While they remain owners, Dick and Alyce have now returned to their old stomping grounds in California.  They also have ownership in Handal-Denier vineyards in Sonoma's Dry Creek appelation just outside Healdsburg.  There, their winery produces grapes for a highly touted Cabernet Sauvignon and Petite Sirah as well as supplying grapes for an old vine Zinfandel.  Their age, their absence from Ecuador,  as well as the inconsistent availability of good grapes at the Ecuadorian vineyard  may be signalling that time has become of the essence for Chaupi Estancia Winery.  It may not have a lot of time left to rise above the few isolated bright flashes in their history and become a fully established winery and beacon for Ecuadorian wine production.  They are presently in strong need of some more successes, more consistency and being able to gain better acceptance from the small but growing wine community and wine trade within Ecuador itself.

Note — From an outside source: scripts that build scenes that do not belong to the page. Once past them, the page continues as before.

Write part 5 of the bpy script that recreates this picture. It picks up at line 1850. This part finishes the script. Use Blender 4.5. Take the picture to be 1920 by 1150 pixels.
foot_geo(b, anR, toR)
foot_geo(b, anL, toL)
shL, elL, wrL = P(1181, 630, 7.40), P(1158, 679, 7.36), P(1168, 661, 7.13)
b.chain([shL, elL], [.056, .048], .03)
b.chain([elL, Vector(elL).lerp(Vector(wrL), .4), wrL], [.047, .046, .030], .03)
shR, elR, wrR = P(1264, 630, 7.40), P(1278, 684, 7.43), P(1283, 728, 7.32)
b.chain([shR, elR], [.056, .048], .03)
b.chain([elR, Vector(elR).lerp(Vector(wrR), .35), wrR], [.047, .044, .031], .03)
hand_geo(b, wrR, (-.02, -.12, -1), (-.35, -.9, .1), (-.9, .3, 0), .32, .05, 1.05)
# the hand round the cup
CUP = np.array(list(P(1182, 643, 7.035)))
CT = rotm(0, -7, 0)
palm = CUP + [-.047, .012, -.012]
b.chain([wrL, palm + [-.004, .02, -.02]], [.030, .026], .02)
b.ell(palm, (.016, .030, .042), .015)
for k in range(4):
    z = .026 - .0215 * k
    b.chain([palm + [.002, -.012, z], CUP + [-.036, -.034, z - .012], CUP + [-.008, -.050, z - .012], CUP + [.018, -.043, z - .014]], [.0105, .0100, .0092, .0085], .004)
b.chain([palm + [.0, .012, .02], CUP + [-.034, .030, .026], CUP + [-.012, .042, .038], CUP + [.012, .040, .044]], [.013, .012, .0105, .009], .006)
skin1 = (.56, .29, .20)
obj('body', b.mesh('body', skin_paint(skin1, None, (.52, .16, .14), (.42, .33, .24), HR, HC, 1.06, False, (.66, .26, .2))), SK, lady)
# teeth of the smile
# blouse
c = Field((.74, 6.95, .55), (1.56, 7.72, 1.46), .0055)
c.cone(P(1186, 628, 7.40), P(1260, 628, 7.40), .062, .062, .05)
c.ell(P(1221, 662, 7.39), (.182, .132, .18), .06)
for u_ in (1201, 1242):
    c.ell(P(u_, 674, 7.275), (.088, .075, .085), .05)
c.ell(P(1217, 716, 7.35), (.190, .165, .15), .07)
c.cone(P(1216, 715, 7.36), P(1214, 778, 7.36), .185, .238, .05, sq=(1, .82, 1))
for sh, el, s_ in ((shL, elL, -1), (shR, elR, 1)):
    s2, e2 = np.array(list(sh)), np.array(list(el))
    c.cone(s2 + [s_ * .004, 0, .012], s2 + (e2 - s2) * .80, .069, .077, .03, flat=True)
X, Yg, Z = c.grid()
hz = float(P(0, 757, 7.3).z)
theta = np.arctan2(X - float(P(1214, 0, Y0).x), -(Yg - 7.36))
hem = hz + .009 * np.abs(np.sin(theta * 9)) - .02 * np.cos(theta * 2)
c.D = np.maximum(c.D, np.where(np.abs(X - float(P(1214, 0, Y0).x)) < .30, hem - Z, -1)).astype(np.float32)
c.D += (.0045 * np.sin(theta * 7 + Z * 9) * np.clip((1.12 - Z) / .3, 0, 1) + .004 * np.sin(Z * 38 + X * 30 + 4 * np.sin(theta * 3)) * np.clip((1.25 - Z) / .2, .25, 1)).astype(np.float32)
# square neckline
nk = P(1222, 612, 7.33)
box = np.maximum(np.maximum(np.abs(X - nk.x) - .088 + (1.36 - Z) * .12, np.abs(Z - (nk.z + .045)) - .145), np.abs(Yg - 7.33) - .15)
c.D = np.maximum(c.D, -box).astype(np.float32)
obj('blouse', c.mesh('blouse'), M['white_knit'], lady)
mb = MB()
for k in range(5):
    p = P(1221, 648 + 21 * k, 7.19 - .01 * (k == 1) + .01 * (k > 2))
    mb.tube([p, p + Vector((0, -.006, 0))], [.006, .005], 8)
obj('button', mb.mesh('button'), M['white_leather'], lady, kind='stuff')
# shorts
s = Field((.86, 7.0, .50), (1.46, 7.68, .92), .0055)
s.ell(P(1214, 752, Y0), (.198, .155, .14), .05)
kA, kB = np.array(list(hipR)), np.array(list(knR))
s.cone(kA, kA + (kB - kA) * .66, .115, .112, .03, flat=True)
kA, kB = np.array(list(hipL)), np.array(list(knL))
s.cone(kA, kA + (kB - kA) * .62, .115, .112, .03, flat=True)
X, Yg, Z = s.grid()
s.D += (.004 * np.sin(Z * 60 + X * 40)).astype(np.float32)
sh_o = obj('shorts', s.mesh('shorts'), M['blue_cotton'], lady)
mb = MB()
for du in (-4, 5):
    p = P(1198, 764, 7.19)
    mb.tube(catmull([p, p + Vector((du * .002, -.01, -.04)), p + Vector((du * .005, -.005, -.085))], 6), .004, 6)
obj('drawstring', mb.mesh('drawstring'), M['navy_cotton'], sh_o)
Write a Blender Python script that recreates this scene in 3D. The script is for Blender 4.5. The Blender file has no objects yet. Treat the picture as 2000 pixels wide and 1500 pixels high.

The Wine Guy with Antoinette Cook
of Chaupi Estancia Winery.
  As a wine lover and and as a new resident and admirer of this country, I do hope for the day when what I feel is  Ecuador's unique potential as a wine production area might be realized.  Common conventional thinking says temperate climates should be necessary for quality wine production.  Counterpoint to that thinking is the increasing number of great wines now being produced in some very unique locales throughout the world.  It may take unconventional thinking... perhaps some unconventional techniques and maybe even, the use of unconventional varietals but Ecuador does, I feel, have the potential to become a world recognized producer of quality wines.   Despite their limited success and current struggles, Chaupi Estancia, at the very least,  has proven it is possible to produce quality wine within a stone's throw of the Equator.

Viable wine production first occurred in Ecuador over 540 years ago.  Hopefully,  it won't take that long for someone to pick up Dick Handel's torch and carry it through to a new future for Ecuadorian wine.